Die erste dendrochronologische Untersuchung ergab ein Datum von nach 1640. Die Untersuchung von weiteren Holzproben hat mittlerweile ein Fälldatum von ca. 1733-1736 ergeben. Die Bauweise entspricht einer in den Niederlanden des 17. Jahrhunderts praktizierten Sonderform des Kraweelschiffbaus. Mit der revidierten Datierung dieses Wracks ist somit der Nachweis erbracht, dass diese Sonderform auch noch in der ersten Hälfte des 18. Jahrhundert praktiziert wurde.

Das Wrack weist eine doppelte Außenbeplankung auf und ist somit nach dem Hörnum Odde Wrack (um 1690) nun schon das zweite Wrack dieser Art in Schleswig-Holstein. Weltweit sind rund 12 Wrackfunde dieser Art bekannt, von denen die meisten nachweislich Schiffe der Niederländischen Ostindienkompanie waren, wie z. B. die berühmte 1629 vor Australien gesunkene „Batavia“. Aber auch andere Schiffe erhielten zu der Zeit eine doppelte Beplankung, wie z. B. Walfangschiffe oder die sogenannten „Sandskuder“ aus Dänemark. In unmittelbarer Umgebung zum Wrack fanden sich eine Tonpfeife und eine Scherbe einer altniederländischen Fayence mit blauer Pinselbemalung. Derartiges Tischgeschirr war den Wohlhabenden vorbehalten und wurde in den Niederlanden hergestellt und von dort exportiert. Diese Fayencen waren dem chinesischen Porzellan nachempfunden zu einer Zeit, als Made in China noch als Qualitätsmerkmal galt.

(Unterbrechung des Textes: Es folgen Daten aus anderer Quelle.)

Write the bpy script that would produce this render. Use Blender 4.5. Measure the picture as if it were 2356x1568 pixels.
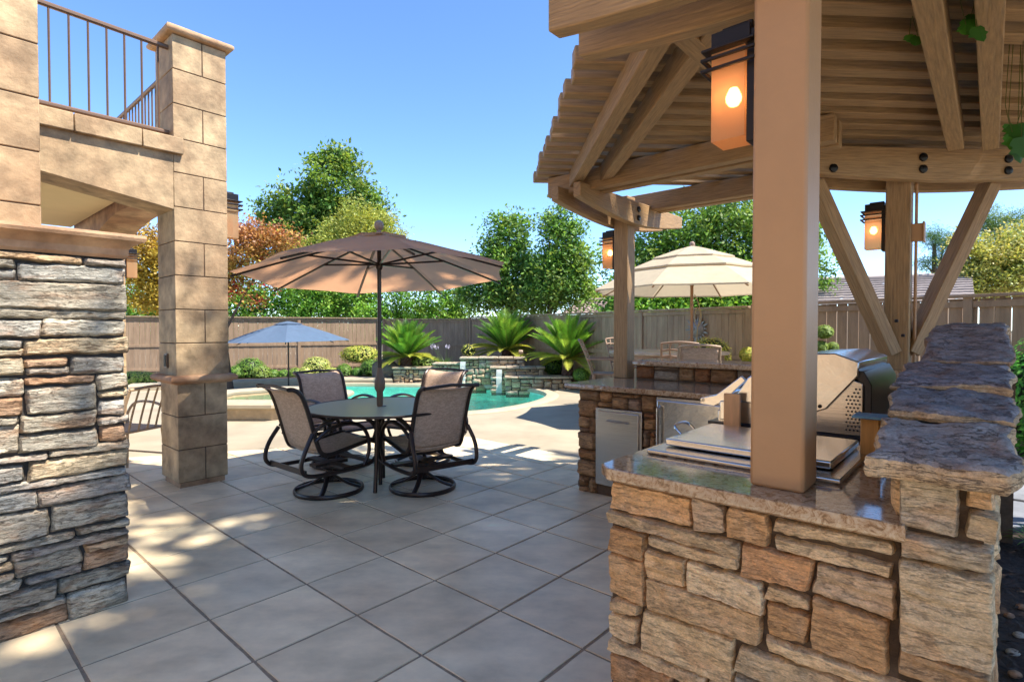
import bpy, math, random
import numpy as np
from mathutils import Vector, Matrix, noise
R = math.radians
for o in list(bpy.data.objects): bpy.data.objects.remove(o)
scene = bpy.context.scene
col = scene.collection
# ------------------------------------------------------------------ camera
EYE = 1.37; FPX = 1256.0; PITCH = math.atan(26/1256)
cd = bpy.data.cameras.new('Camera'); cam = bpy.data.objects.new('Camera', cd); col.objects.link(cam)
cam.location = (0, 0, EYE); cam.rotation_euler = (R(90)-PITCH, 0, 0)
cd.sensor_width = 36; cd.lens = FPX/2356*36; cd.clip_start = .05; cd.clip_end = 2000
scene.camera = cam
# ------------------------------------------------------------------ light
SUN_DIR = Vector((.60, -.20, 1.0)).normalized()       # towards the sun
elev = math.asin(SUN_DIR.z); azim = math.atan2(SUN_DIR.x, SUN_DIR.y)
w = bpy.data.worlds.new('World'); scene.world = w; w.use_nodes = True
nt = w.node_tree; bg = nt.nodes['Background']
sky = nt.nodes.new('ShaderNodeTexSky'); sky.sky_type = 'NISHITA'; sky.sun_disc = False
sky.sun_elevation = elev; sky.sun_rotation = azim; sky.altitude = 100; sky.air_density = .6; sky.dust_density = .0; sky.ozone_density = 1.6
hs = nt.nodes.new('ShaderNodeHueSaturation'); hs.inputs['Saturation'].default_value = 1.12; hs.inputs['Value'].default_value = 1.0
nt.links.new(sky.outputs[0], hs.inputs['Color']); nt.links.new(hs.outputs[0], bg.inputs[0]); bg.inputs[1].default_value = .096
sd = bpy.data.lights.new('Sun', 'SUN'); sun = bpy.data.objects.new('Sun', sd); col.objects.link(sun)
sd.energy = 2.45; sd.angle = R(.55); sd.color = (1, .93, .82)
sun.rotation_euler = SUN_DIR.to_track_quat('Z', 'Y').to_euler(); sun.location = (10, -4, 20)
scene.view_settings.view_transform = 'Standard'; scene.view_settings.look = 'None'
scene.view_settings.exposure = 2.2; scene.view_settings.gamma = 1
# ------------------------------------------------------------------ measuring helpers
ua = R(41.5); UX, UY = math.sin(ua), math.cos(ua)
def U(a, b, z=0.0): return Vector((UX*a - UY*b, UY*a + UX*b, z))     # yard axes: u runs forward-right, v forward-left
EU = U(1, 0); EV = U(0, 1); EZ = Vector((0, 0, 1))
YAW = math.atan2(UY, UX)
def ray(x, y):
    r = (x-1178)/FPX; d = -(y-784)/FPX
    return Vector((r, math.cos(PITCH)+d*math.sin(PITCH), -math.sin(PITCH)+d*math.cos(PITCH)))
def at(x, y, Y):
    q = ray(x, y); return Vector((0, 0, EYE)) + q*(Y/q.y)
def gr(x, y, z=0.0):
    q = ray(x, y); return Vector((0, 0, EYE)) + q*((z-EYE)/q.z)
# ------------------------------------------------------------------ object helpers
MATX = {}
def thing(name, label, cat, loc=(0, 0, 0), rz=0.0, group=None):
    o = bpy.data.objects.new(name, None); col.objects.link(o)
    o.empty_display_size = .2; o.location = loc; o.rotation_euler = (0, 0, rz)
    o['label'] = label; o['category'] = cat
    if group: o['group'] = group
    MATX[o.name] = Matrix.Translation(Vector(loc)) @ Matrix.Rotation(rz, 4, 'Z')
    return o
def tag(o, label, cat, group=None):
    o['label'] = label; o['category'] = cat
    if group: o['group'] = group
    return o
def kids(o): return [c for c in bpy.data.objects if c.parent == o]
def dup(o, parent=None, loc=None, rz=None, label=None, scale=None):
    c = o.copy(); col.objects.link(c); c.parent = parent
    for k in kids(o): dup(k, c)
    if loc is not None: c.location = loc
    if rz is not None: c.rotation_euler = (0, 0, rz)
    if scale: c.scale = (scale,)*3
    if label: c['label'] = label
    return c
class MB:
    def __init__(s): s.v = []; s.f = []; s.c = []; s.uv = []
    def add(s, vs, fs, c=None, uv=None):
        n = len(s.v); s.v.extend([tuple(p) for p in vs])
        for i, f in enumerate(fs):
            s.f.append(tuple(n+k for k in f)); s.c.append(c if not isinstance(c, list) else c[i])
            s.uv.append(uv[i] if uv else None)
    def box(s, c, size, ax=None, c_=None, uvrot=False):
        ax = ax or (Vector((1,0,0)), Vector((0,1,0)), EZ)
        c = Vector(c); h = [a*(q/2) for a, q in zip(ax, size)]
        vs = [c+h[0]*i+h[1]*j+h[2]*k for i in (-1,1) for j in (-1,1) for k in (-1,1)]
        fs = [(0,1,3,2),(4,6,7,5),(0,4,5,1),(2,3,7,6),(0,2,6,4),(1,5,7,3)]
        s.add(vs, fs, c_)
    def ubox(s, u0, u1, v0, v1, z0, z1, c=None):       # a box in yard axes
        s.box(U((u0+u1)/2, (v0+v1)/2, (z0+z1)/2), (u1-u0, v1-v0, z1-z0), (EU, EV, EZ), c)
    def beam(s, p0, p1, wd, hg, c=None, up=EZ, prof=None, n=1):
        # rectangular timber from p0 to p1 (centre of its BOTTOM face), optional bottom profile z offset prof(t)
        p0 = Vector(p0); p1 = Vector(p1); d = (p1-p0); L = d.length; d = d.normalized()
        sd_ = d.cross(up).normalized(); up2 = sd_.cross(d)
        vs = []; off = random.random()*9
        for i in range(n+1):
            t = i/n; b = p0 + d*(L*t); o = prof(t) if prof else 0
            for (a, z) in ((-wd/2, o), (wd/2, o), (wd/2, hg), (-wd/2, hg)): vs.append(b+sd_*a+up2*z)
        fs = []; uv = []
        cuts = [0, wd, wd+hg, 2*wd+hg, 2*wd+2*hg]
        for i in range(n):
            for k in range(4):
                a = i*4+k; b_ = i*4+(k+1) % 4
                fs.append((a, b_, b_+4, a+4))
                t0, t1 = L*i/n+off, L*(i+1)/n+off
                uv.append([(t0, cuts[k]+off), (t0, cuts[k+1]+off), (t1, cuts[k+1]+off), (t1, cuts[k]+off)])
        fs.append((3,2,1,0)); uv.append([(off,off+k*.03) for k in range(4)])
        m = n*4; fs.append((m,m+1,m+2,m+3)); uv.append([(off,off+k*.03) for k in range(4)])
        s.add(vs, fs, c, uv)
    def tube(s, pts, r, n=8, c=None, closed=False, flat=None):
        pts = [Vector(p) for p in pts]; m = len(pts)
        rr = r if isinstance(r, list) else [r]*m
        T = []
        for i in range(m):
            a = pts[(i-1) % m] if (closed or i > 0) else pts[i]; b = pts[(i+1) % m] if (closed or i < m-1) else pts[i]
            T.append((b-a).normalized())
        nr = T[0].orthogonal().normalized()
        if flat is not None:
            nr = (Vector(flat)-T[0]*T[0].dot(Vector(flat))).normalized()
        vs = []
        for i in range(m):
            nr = (nr - T[i]*nr.dot(T[i])).normalized() if flat is None else (Vector(flat)-T[i]*T[i].dot(Vector(flat))).normalized()
            b = T[i].cross(nr)
            ra = rr[i]; rb = ra
            if isinstance(ra, tuple): ra, rb = ra
            for k in range(n):
                a = 2*math.pi*(k+.5)/n
                vs.append(pts[i]+nr*(math.cos(a)*ra)+b*(math.sin(a)*rb))
        fs = []
        for i in range(m if closed else m-1):
            j = (i+1) % m
            for k in range(n): fs.append((i*n+k, i*n+(k+1) % n, j*n+(k+1) % n, j*n+k))
        if not closed:
            fs.append(tuple(range(n-1, -1, -1))); fs.append(tuple((m-1)*n+k for k in range(n)))
        s.add(vs, fs, c)
    def lathe(s, o, prof, n=20, c=None, ax=None):
        o = Vector(o); X, Y_, Z_ = ax or (Vector((1,0,0)), Vector((0,1,0)), EZ)
        vs = [o+X*(r*math.cos(2*math.pi*k/n))+Y_*(r*math.sin(2*math.pi*k/n))+Z_*z for r, z in prof for k in range(n)]
        fs = [(i*n+k, i*n+(k+1) % n, (i+1)*n+(k+1) % n, (i+1)*n+k) for i in range(len(prof)-1) for k in range(n)]
        fs.append(tuple(range(n-1, -1, -1))); fs.append(tuple((len(prof)-1)*n+k for k in range(n)))
        s.add(vs, fs, c)
    def prism(s, poly, ext, c=None):
        poly = [Vector(p) for p in poly]; ext = Vector(ext); n = len(poly)
        vs = poly + [p+ext for p in poly]
        fs = [tuple(range(n-1, -1, -1)), tuple(range(n, 2*n))] + [(k, (k+1) % n, n+(k+1) % n, n+k) for k in range(n)]
        s.add(vs, fs, c)
    def sheet(s, rows, c=None, closed=False, uv=False):
        n = len(rows[0]); m = len(rows); vs = [p for r_ in rows for p in r_]
        fs = []; uvs = []
        for i in range(m-1):
            for k in range(n if closed else n-1):
                k2 = (k+1) % n; fs.append((i*n+k, i*n+k2, (i+1)*n+k2, (i+1)*n+k))
                uvs.append([(k/n, i/m), ((k+1)/n, i/m), ((k+1)/n, (i+1)/m), (k/n, (i+1)/m)])
        s.add(vs, fs, c, uvs if uv else None)
    def build(s, name, mat, parent=None, bevel=0, smooth=True, ang=35, label=None, kind=None, thick=0, recalc=True, seg=2):
        me = bpy.data.meshes.new(name)
        M = MATX.get(parent.name) if parent else None
        vs = s.v
        if M is not None and M != Matrix.Identity(4):
            Mi = M.inverted(); vs = [tuple(Mi @ Vector(p)) for p in vs]
        me.from_pydata(vs, [], s.f)
        if recalc:
            import bmesh
            bm = bmesh.new(); bm.from_mesh(me); bmesh.ops.recalc_face_normals(bm, faces=bm.faces)
            # keep face order
            bm.to_mesh(me); bm.free()
        if any(c is not None for c in s.c):
            ca = me.color_attributes.new('Col', 'FLOAT_COLOR', 'CORNER')
            arr = np.ones((len(me.loops), 4), dtype=np.float32)
            for p in me.polygons:
                c = s.c[p.index]
                if c is not None: arr[p.loop_start:p.loop_start+p.loop_total, :3] = c
            ca.data.foreach_set('color', arr.ravel())
        if any(u is not None for u in s.uv):
            ul = me.uv_layers.new(name='UVMap'); a = np.zeros((len(me.loops), 2), dtype=np.float32)
            vk = {}
            for p in me.polygons:
                u = s.uv[p.index]
                if u is None: continue
                src = s.f[p.index]; mp = {src[i]: u[i] for i in range(min(len(src), len(u)))}
                for li in p.loop_indices: a[li] = mp.get(me.loops[li].vertex_index, (0, 0))
            ul.data.foreach_set('uv', a.ravel())
        if smooth:
            me.polygons.foreach_set('use_smooth', [True]*len(me.polygons)); me.set_sharp_from_angle(angle=R(ang))
        o = bpy.data.objects.new(name, me); col.objects.link(o)
        if mat: me.materials.append(mat)
        if parent: o.parent = parent; MATX[o.name] = M if M is not None else Matrix.Identity(4)
        if thick:
            sm = o.modifiers.new('thickness', 'SOLIDIFY'); sm.thickness = thick; sm.offset = 0
        if bevel:
            b = o.modifiers.new('bevel', 'BEVEL'); b.width = bevel; b.segments = seg; b.limit_method = 'ANGLE'; b.angle_limit = R(40)
        if label: o['label'] = label
        if kind: o['kind'] = kind
        return o
def catmull(P_, n=6, closed=False):
    P_ = [Vector(p) for p in P_]; m = len(P_); out = []
    for i in range(m if closed else m-1):
        g = (lambda k: P_[k % m]) if closed else (lambda k: P_[min(max(k, 0), m-1)])
        a, b, c, d = g(i-1), g(i), g(i+1), g(i+2)
        for k in range(n):
            t = k/n
            out.append(.5*((2*b)+(c-a)*t+(2*a-5*b+4*c-d)*t*t+(3*b-a-3*c+d)*t**3))
    if not closed: out.append(P_[-1])
    return out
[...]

Der Halligwart von Süderoog Holger Spreer (links) mit dem Fund einer niederländischen Fayence (© Daniel Zwick)
Die beim Wrack gefundene niederländische Fayence (© Holger Spreer)
Begutachtung des Wracks durch mich Ende April 2020 (© Holger Spreer)
Zu Gast auf der Hallig (© Daniel Zwick)

Weitere Ergebnisse werden unter anderem mit der Untersuchung zusätzlicher Holzproben und einer archivalischen Recherche der Strandungslisten erwartet. Neben dem Wrack der 1870 gestrandeten spanischen Bark „Ulpiano“ und einem weiteren noch nicht identifizierten Holzwrack liegt mit diesem Wrackfund nun das dritte historische Wrack vom Süderoogsand vor. Aufgrund der starken Küstenerosion sind in den letzten Jahren vermehrt Wrackfunde im Nordfriesischen Wattenmeer zutage gekommen, wie zuletzt 2017 auf dem Japsand bei Hallig Hooge und 2016 auf Hörnum Odde, Sylt.

Literatur

  • Zwick 2020: D. Zwick, Neues Wrack aus dem 18. Jahrhundert beim Süderoogsand untersucht. In: Archäologie in Deutschland 6, 2020, 64.
  • Zwick & Daly (in Vorbereitung): D. Zwick and A. Daly, A new 18th- century Dutch-built shipwreck off Hallig Süderoog, Germany (Arbeitstitel).